Las personas siempre estamos esperando. Esperamos que pase algo. Esperamos por alguien, por una fecha, por un evento que estamos seguros cambiará nuestras vidas o al menos le aportará eso que creemos nos hace falta para sentirnos realmente felices.
Esperamos y, en esa espera, dejamos pasar tantas cosas, descuidamos lo mejor que tenemos, olvidamos a quienes siempre han estado.

Hacemos espacio en nuestras casas y nuestras vidas para acoger aquello que creemos será mejor y muchas veces lo que tanto esperábamos no llenó nuestras expectativas o simplemente nunca llegó y no pudimos volver a llenar el espacio vacío.

Algunos esperan poco, pues a tiempo se dan cuenta que la paciencia no es su mayor virtud, aprender a vivir con lo que tienen sin cerrar las puertas al porvenir, otros ven pasar lo mejor de sus vidas esperando lo que nunca llegó.

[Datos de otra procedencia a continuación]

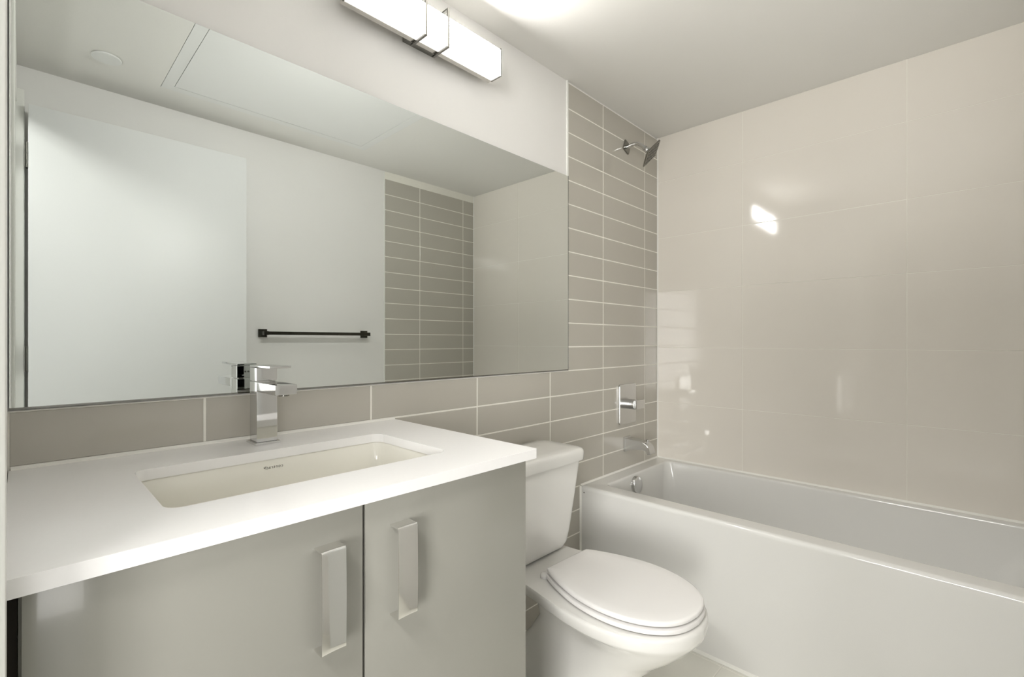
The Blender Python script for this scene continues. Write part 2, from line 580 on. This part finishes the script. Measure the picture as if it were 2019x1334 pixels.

Los más prácticos, siempre esperan, buscan, pero no la pasan mal con lo que tienen en el presente. Aprenden a disfrutar su hoy y su ahora, sin perder de vista nuevos objetivos.

Estos dejan un espacio entre su presente y el futuro posible. Un espacio que reservan de forma tan discreta que no pueden percibir quienes le acompañan y que no imaginan que solo estarán allí, hasta que llegue alguien más a ocupar su lugar.

Para quienes no aceptan distracciones ni entrenamientos ocasionales, esperar es la única opción.

Estas personas no aceptan convertirse en una compañía mientras llega lo que otros esperan, pero tampoco le darían a otros ese papel. Estas personas sufren soledad y tristeza aunque muchas veces lo tienen todo, simplemente no están conformes y esperan un cambio.

Esto pasa, quizás porque ignoramos que los cambios más trascendentales solo pueden ser realizados por nosotros mismos.
Quizás esperamos porque también ignoramos que lo mejor es precisamente lo que tenemos hoy.

Entonces ¿para qué esperar por lo que ya tenemos?